Inheritance Tax in Ireland: what is your tax liability?
Part 1: Awareness.
I’ve previously touched on the unexpected inheritance tax that cohabiting couples face, this week , I will talk about the unexpected tax bill that children and grandchildren are often left to pay upon inheriting a family home or portion of their loved one’s estate.
The majority of assets in Irish estates are illiquid, held in property. Illiquid assets place pressure on beneficiaries, as Revenue levy the capital acquisition tax on the beneficiary not the estate. Often times, sentimental assets are sold in order to meet the tax deadline imposed. More so, beneficiaries may not agree on how to disperse the estate; one beneficiary may want to keep an investment property as they have access to cash for their portion of the tax bill while the other beneficiary could not meet the tax bill without selling the property.
The circumstances of every estate differs, a bit of pre-planning will clarify ones’ needs. If after assessment you find a large tax liability, making provisions for inheritance tax can prevent family friction and keep more of your estate in the hands of your loved ones. The basics of inheritance tax can be found on our site here or Revenue’s site here.
Below are case studies to illustrate a potential tax liability:
Peter and Elaine have a family home valued at €500,000, a holiday home valued at €150,000 and €50,000 on deposit. They have a son, Tom, aged 40, who is married with young children. Tom wishes to keep and move into his family home. He is inheriting an estate valued at €700,000. Tom is entitled to inherit €335,000 free of tax, the remaining inheritance taxed at 33%. Tom will owe Revenue €120,450, more than the cash left to him. If he does not have the remaining €70,450 available, he will need to consider selling the holiday home or effecting a loan. If there is a housing market down turn he may find it hard to sell in time to pay his liability.
Sarah and David are married and have no children. They have a family home worth €300,000. They wish to leave their home to their niece, Sinead. As Sinead is their niece, a lower tax free inheritance threshold applies. Sinead can inherit just €32,500 free of tax , the remaining is subject to tax at 33%. Sinead would owe Revenue €88,275. If Sinead does not have €88,275 or cannot qualify for a loan, she will be under pressure to sell the home before her tax deadline.
Mary and Gerard have a family home valued at €650,00 and four investment properties valued at a total of €950,000. They have two children. Each child will inherit €800,000 in property. Each child will receive the first €335,000 free of tax and owe €153,450 to Revenue for the remaining inheritance. Both children will need access to cash or lending of €153,450 OR agree on which property(s) to sell to meet their tax liability.

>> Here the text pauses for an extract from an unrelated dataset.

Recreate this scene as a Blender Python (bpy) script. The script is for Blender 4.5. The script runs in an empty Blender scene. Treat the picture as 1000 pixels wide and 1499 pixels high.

Solution to Case 1. In the first case above, Peter and Elaine (at age 48) estimate their tax liability and establish a Sec. 72 life insurance policy in the amount of €75,000, with a monthly premium of €79.72, detailed quote here. Tom can use the €50,00 cash in the estate along with €70,450 of the proceeds of the Sec 72 policy to pay the tax liability. (the difference between the €75,000 and €70,450 would be taxed leaving Tom with €3,048.50 cash). Tom will have the immediate ability to pay his tax bill.
The solution for case one could be applied to each case. Revenue Section 72 allows a life insurance policy, when structured appropriately, to offset a beneficiary’s inheritance tax. Policies in today’s market offer guaranteed values and flexible options should tax laws or estate values change.